Photo of Hunter when he worked as a Marion County Sheriffs Deputy. Photo submitted.

It was around the same time, he started to notice the impact local cops had on the community, whether they were saying hi or shooting hoops with the guys in his neighborhood.

“One of them said, ‘why you don’t become a police officer?’”

So he did. He applied with the Indianapolis Police Department and didn’t make the cut but landed a job with Marion County as a sheriff’s deputy. He spent eight years there and two more as a police officer with IMPD after the city merged law enforcement services with the county in 2007.

“During that time, it gave me insights into how people live their lives. The good, the bad, and the indifferent.”

Hunter says he’ll never forget the toughest parts of the job: seeing the children impacted by a life of crime or neglect, and the danger always lurking on the street. Hunter was working the perimeter on September 17, 2001, when fellow Deputy 24-year-old Jason Baker was shot and killed during a high-speed chase.

Father Hunter performs a baptism at St. Malachy Catholic Church in Brownsburg. Photo by Chris Cornwall

“Shots were firing all around you and didn’t know where you were coming from,” he remembers.

On patrol for several years, Hunter was itching to go back to school. He went on to earn a business degree at Marian University before giving in to the voice in his head and joining the Seminary.

“My mother was happy. When I told her I’m going in the Seminary, she said now I can sleep after 10 years,” Hunter remembers. “When I found myself leaving my office, sitting in Eucharistic Adoration and in prayer and in church trying to figure this out, it hit me at one point.  Okay, I know where I need to be.”

Fast-forward to August 2017,  he’s just completed his first month as Associate Pastor at St. Malachy Church. Chatting with parishioners on a warm Sunday morning between Mass and a welcome picnic in his honor, he’s as easy going as they come.

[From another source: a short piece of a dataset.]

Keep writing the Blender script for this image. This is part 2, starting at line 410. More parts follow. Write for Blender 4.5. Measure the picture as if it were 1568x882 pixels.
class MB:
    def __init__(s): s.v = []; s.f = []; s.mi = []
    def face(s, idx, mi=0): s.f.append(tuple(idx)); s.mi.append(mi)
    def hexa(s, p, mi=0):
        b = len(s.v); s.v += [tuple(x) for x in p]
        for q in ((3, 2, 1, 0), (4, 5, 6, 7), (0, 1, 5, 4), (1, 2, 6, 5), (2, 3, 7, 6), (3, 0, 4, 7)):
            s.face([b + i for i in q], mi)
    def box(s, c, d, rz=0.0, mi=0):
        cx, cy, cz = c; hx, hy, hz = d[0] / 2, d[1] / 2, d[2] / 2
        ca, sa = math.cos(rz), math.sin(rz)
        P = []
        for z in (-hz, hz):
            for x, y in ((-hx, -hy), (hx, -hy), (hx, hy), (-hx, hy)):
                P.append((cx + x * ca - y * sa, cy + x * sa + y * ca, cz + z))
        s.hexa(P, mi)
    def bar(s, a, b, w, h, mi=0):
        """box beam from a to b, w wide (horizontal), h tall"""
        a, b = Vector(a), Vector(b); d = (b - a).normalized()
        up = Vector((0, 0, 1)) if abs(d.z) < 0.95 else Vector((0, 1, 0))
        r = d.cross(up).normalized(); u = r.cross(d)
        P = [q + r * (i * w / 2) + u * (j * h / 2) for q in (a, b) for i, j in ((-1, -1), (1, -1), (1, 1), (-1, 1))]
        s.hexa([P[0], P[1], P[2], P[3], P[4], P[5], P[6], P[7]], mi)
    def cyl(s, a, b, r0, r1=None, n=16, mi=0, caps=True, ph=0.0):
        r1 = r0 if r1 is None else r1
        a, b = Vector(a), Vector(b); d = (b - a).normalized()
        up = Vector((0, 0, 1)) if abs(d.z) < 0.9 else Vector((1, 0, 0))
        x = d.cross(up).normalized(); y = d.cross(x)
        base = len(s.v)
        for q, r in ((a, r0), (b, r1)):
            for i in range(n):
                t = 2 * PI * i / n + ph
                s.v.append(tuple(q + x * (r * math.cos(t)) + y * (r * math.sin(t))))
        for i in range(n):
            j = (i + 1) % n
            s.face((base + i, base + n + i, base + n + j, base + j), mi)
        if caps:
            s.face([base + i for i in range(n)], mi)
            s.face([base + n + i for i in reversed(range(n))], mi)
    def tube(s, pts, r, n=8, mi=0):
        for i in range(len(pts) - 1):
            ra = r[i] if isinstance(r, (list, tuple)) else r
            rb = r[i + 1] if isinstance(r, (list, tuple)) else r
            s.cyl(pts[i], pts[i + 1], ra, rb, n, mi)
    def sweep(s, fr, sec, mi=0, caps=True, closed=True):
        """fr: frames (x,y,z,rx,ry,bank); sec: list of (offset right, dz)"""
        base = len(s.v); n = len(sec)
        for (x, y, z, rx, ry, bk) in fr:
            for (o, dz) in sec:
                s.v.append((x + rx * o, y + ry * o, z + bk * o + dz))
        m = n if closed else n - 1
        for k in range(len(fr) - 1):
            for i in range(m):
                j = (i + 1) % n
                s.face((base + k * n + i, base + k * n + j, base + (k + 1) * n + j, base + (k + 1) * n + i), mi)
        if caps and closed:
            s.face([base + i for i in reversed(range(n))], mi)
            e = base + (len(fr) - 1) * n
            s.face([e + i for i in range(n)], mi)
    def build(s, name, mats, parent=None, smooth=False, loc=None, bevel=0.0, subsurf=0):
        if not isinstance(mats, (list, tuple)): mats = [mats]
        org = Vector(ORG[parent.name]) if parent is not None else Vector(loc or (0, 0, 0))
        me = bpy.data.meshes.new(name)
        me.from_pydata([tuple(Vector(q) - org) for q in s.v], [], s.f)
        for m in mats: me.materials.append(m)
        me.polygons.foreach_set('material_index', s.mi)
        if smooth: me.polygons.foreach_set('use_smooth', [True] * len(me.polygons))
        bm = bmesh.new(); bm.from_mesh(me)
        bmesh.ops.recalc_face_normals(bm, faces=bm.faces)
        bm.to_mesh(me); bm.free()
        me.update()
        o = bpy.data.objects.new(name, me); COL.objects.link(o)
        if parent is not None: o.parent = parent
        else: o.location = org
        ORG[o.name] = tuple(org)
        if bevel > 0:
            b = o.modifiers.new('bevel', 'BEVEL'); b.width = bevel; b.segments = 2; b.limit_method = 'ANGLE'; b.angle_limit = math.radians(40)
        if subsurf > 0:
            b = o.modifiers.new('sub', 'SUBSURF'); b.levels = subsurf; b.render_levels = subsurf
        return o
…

“When they see that you’ve had a life of service they are more inclined to approach you and I want people to know who I am and that I am approachable,” he said.

While his two paths are very different, he says they are also the same.

“It’s still service to God’s people. Either way.”

“No matter what’s going on in a person’s life, they are still our brother and sister in Christ they are still a child of God and it is our service and duty to serve our brothers and sisters in Christ in a time of need.”